>>>

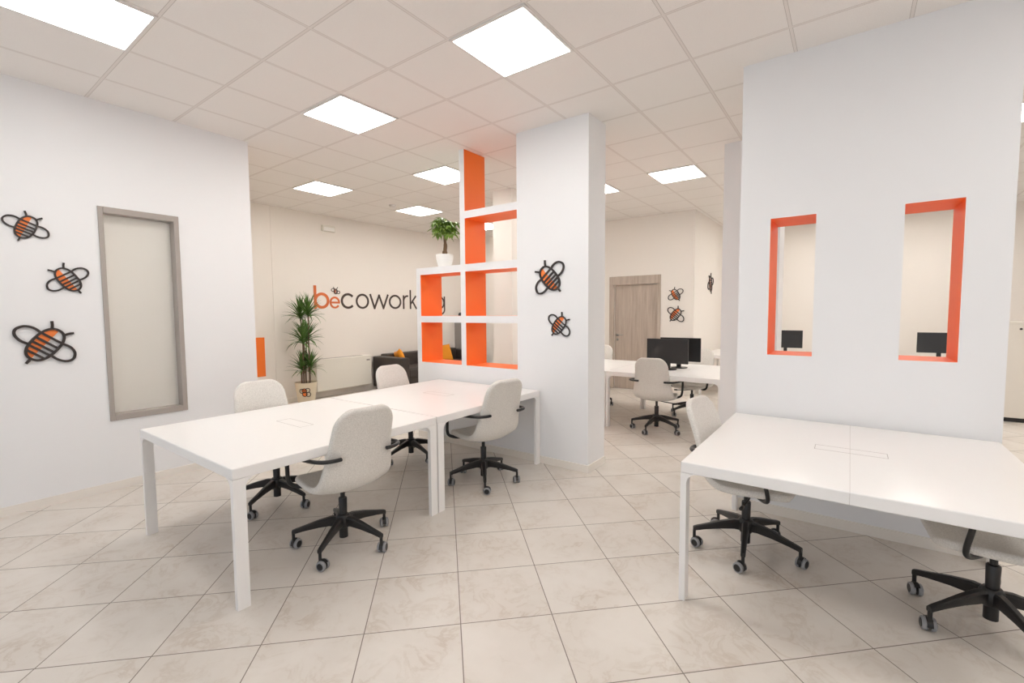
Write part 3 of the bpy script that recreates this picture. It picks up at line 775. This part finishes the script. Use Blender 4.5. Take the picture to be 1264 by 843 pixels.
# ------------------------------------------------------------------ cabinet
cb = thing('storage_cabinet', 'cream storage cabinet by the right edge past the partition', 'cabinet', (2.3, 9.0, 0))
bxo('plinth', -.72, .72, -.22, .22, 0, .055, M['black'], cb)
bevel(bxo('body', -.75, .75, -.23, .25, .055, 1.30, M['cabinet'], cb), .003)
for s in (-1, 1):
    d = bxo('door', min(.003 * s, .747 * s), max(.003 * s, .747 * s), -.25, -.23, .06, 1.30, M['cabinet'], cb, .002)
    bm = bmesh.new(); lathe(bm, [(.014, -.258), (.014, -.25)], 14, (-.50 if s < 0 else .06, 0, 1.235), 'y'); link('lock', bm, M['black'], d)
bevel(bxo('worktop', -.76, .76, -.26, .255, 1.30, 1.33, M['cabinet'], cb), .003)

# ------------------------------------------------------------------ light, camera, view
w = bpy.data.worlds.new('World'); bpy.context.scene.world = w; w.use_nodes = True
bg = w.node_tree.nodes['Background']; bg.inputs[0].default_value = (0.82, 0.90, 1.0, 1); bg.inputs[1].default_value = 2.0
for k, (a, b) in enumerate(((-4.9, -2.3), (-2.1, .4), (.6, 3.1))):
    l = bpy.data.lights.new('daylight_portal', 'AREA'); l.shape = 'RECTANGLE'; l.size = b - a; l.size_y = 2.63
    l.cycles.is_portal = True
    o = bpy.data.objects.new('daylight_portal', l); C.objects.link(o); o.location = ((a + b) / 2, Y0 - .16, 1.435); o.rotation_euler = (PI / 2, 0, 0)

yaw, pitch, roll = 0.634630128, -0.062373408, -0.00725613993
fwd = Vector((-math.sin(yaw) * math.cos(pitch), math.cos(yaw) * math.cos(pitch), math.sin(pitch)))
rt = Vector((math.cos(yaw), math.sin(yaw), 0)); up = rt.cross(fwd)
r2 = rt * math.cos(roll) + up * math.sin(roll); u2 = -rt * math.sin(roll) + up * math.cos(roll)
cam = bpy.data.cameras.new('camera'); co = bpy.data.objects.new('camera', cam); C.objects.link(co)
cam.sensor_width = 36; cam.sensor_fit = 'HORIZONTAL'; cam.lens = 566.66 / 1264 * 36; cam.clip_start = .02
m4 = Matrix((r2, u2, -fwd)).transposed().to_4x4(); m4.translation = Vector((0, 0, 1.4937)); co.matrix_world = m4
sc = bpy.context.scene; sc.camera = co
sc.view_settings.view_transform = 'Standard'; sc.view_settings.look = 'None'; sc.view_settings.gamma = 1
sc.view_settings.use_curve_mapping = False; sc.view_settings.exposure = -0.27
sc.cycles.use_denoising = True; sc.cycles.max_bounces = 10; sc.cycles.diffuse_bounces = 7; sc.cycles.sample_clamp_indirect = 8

<<<
>>>

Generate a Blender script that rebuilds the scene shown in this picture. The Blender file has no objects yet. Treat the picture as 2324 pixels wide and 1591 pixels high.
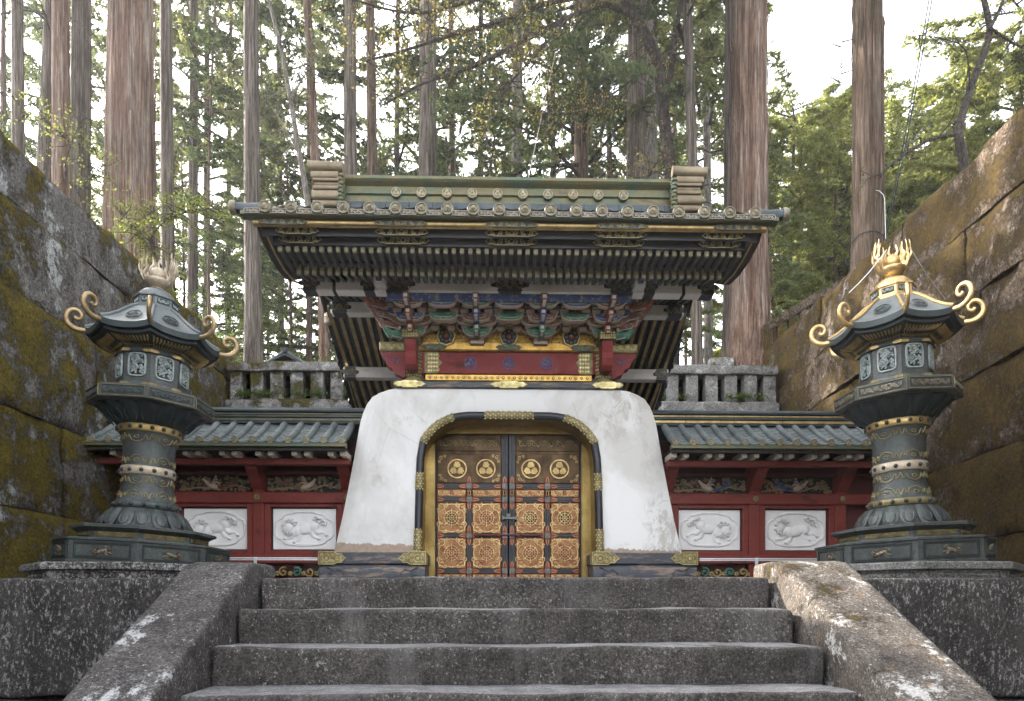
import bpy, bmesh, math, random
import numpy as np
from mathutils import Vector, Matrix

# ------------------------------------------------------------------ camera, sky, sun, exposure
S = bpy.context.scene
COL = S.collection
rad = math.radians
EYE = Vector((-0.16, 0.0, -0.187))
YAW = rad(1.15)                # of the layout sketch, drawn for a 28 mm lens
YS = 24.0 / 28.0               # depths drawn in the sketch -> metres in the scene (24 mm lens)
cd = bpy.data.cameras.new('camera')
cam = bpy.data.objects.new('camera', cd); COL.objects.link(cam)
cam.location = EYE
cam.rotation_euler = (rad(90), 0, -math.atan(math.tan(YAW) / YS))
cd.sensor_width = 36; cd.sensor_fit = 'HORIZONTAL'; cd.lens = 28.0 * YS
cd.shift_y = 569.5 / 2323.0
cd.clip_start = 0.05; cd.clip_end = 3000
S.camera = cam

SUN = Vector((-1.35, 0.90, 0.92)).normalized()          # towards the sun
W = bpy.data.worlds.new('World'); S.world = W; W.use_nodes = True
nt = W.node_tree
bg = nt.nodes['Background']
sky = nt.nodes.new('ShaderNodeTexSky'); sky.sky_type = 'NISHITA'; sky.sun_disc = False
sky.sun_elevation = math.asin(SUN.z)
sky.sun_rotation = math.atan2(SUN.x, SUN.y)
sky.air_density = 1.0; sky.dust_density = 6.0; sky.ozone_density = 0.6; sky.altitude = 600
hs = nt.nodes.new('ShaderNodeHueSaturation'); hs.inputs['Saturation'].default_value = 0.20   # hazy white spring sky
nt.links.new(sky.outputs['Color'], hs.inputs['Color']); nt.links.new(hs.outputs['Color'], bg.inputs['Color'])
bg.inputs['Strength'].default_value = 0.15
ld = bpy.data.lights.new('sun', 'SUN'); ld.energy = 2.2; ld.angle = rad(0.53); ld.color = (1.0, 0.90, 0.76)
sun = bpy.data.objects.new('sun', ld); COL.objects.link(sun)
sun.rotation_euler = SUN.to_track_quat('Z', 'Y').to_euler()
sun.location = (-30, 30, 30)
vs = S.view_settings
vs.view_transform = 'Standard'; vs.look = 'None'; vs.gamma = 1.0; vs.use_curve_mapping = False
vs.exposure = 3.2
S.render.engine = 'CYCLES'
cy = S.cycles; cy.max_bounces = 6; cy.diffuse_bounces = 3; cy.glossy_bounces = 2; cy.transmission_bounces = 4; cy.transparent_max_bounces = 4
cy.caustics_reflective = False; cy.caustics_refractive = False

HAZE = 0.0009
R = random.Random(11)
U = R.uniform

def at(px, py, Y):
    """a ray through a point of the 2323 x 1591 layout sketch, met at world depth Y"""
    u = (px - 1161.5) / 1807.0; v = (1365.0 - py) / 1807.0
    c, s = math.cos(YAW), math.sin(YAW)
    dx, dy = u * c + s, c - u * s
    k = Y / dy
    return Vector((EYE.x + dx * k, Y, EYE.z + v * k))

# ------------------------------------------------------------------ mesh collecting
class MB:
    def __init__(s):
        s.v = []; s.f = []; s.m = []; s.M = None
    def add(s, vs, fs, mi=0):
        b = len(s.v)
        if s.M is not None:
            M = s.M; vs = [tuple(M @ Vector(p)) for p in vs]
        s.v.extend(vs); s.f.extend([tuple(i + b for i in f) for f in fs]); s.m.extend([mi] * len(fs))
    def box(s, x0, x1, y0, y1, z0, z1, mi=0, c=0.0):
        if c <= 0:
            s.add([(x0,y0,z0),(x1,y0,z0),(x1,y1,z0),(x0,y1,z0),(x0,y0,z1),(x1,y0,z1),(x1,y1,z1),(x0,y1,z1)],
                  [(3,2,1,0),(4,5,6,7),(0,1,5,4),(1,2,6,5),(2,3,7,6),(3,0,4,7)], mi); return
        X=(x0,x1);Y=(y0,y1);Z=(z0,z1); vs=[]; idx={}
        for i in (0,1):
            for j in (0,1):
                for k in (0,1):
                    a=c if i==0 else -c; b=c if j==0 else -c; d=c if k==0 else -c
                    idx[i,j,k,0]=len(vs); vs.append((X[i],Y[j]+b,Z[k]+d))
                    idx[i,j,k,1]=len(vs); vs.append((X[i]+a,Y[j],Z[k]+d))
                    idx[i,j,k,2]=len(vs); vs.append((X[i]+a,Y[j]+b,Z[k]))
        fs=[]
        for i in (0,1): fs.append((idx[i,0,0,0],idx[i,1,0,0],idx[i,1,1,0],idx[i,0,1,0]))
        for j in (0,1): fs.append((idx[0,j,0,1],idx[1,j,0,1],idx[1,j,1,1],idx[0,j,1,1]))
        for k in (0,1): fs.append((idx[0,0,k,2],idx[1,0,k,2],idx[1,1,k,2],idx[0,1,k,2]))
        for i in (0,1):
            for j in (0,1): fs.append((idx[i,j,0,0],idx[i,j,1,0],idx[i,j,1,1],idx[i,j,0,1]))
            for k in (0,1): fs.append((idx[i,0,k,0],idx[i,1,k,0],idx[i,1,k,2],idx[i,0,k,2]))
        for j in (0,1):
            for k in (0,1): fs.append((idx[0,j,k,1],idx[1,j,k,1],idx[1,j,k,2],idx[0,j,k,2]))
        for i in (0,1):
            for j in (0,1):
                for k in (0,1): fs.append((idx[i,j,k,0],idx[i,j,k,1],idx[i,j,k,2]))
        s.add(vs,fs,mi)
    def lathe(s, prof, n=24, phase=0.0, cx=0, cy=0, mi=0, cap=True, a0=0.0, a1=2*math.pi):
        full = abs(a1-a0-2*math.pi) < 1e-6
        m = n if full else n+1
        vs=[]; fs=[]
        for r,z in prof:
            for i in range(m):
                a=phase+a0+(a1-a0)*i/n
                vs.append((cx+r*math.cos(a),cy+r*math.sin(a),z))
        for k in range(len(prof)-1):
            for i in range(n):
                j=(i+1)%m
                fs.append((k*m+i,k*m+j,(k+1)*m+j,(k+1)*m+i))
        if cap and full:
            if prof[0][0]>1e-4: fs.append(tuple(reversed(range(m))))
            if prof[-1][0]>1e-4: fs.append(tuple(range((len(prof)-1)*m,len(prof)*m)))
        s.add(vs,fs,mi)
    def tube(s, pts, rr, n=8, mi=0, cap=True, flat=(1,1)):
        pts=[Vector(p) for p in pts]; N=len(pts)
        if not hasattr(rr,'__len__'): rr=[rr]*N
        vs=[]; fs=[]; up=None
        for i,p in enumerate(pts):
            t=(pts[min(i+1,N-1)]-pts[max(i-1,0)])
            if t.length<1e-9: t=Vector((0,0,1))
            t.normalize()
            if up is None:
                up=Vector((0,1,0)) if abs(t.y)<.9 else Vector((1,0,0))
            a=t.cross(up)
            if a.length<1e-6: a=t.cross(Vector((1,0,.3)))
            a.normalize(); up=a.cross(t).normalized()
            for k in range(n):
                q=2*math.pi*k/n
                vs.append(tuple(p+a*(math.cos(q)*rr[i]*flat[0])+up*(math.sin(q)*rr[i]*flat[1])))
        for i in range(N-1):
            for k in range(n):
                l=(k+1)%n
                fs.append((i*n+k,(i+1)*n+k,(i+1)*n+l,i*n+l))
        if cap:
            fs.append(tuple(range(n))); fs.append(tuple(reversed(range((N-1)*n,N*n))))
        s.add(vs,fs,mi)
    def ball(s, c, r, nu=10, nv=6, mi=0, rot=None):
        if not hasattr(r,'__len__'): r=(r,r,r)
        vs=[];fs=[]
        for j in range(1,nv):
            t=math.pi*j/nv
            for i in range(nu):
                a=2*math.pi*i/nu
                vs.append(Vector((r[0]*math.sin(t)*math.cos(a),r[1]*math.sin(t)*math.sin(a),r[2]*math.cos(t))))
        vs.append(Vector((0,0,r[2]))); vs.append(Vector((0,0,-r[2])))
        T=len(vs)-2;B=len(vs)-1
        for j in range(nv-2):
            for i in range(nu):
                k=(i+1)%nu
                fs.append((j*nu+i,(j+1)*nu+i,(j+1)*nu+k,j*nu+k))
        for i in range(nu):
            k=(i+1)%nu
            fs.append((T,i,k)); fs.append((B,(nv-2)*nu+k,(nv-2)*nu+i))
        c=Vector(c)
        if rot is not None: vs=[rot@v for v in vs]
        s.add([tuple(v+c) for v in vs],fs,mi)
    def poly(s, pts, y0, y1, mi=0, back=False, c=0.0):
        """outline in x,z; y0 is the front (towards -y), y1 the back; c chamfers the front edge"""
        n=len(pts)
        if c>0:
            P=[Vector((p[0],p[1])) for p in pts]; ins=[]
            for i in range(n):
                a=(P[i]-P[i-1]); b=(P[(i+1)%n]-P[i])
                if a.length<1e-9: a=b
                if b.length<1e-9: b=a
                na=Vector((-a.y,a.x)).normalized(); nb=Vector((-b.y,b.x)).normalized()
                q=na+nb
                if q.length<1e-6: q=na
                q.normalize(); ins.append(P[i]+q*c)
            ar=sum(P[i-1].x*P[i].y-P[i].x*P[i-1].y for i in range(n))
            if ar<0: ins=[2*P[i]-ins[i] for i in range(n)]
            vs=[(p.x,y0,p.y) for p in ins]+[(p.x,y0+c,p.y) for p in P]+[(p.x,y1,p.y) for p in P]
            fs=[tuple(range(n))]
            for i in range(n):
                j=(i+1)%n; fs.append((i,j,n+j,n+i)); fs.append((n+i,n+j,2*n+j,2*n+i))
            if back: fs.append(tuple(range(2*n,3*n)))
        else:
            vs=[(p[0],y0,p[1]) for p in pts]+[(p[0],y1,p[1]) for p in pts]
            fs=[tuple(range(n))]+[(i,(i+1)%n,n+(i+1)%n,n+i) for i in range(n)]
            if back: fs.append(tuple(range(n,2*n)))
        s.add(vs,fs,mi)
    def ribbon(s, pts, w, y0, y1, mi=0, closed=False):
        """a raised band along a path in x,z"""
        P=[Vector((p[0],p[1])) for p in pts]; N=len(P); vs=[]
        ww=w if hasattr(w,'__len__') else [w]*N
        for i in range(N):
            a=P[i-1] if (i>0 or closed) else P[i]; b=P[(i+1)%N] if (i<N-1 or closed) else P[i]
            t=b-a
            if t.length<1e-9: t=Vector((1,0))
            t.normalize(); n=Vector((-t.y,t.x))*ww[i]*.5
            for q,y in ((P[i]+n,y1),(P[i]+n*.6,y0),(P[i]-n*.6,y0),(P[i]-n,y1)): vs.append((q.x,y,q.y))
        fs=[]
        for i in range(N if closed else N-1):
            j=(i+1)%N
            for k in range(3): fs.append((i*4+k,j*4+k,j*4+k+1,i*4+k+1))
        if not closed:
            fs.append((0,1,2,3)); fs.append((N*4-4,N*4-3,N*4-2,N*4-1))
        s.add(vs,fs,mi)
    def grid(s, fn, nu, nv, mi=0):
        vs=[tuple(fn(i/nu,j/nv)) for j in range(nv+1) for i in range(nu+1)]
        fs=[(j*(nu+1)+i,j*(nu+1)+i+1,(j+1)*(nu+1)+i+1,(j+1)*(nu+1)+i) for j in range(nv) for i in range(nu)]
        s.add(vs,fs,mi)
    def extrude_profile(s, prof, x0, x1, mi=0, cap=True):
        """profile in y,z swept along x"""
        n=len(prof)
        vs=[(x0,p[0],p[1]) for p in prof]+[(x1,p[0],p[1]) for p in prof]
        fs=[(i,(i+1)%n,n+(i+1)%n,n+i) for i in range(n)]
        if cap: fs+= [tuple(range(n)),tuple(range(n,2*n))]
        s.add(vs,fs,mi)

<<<

§ WORK REQUIRED:
In the listing above, find the line containing "Generate a Blender" and the line containing "S.camera = cam". Reproduce those lines and all between them exactly, with no pictures and nothing more.

§ IN RESPONSE:
Generate a Blender script that rebuilds the scene shown in this picture. The Blender file has no objects yet. Treat the picture as 2324 pixels wide and 1591 pixels high.
import bpy, bmesh, math, random
import numpy as np
from mathutils import Vector, Matrix

# ------------------------------------------------------------------ camera, sky, sun, exposure
S = bpy.context.scene
COL = S.collection
rad = math.radians
EYE = Vector((-0.16, 0.0, -0.187))
YAW = rad(1.15)                # of the layout sketch, drawn for a 28 mm lens
YS = 24.0 / 28.0               # depths drawn in the sketch -> metres in the scene (24 mm lens)
cd = bpy.data.cameras.new('camera')
cam = bpy.data.objects.new('camera', cd); COL.objects.link(cam)
cam.location = EYE
cam.rotation_euler = (rad(90), 0, -math.atan(math.tan(YAW) / YS))
cd.sensor_width = 36; cd.sensor_fit = 'HORIZONTAL'; cd.lens = 28.0 * YS
cd.shift_y = 569.5 / 2323.0
cd.clip_start = 0.05; cd.clip_end = 3000
S.camera = cam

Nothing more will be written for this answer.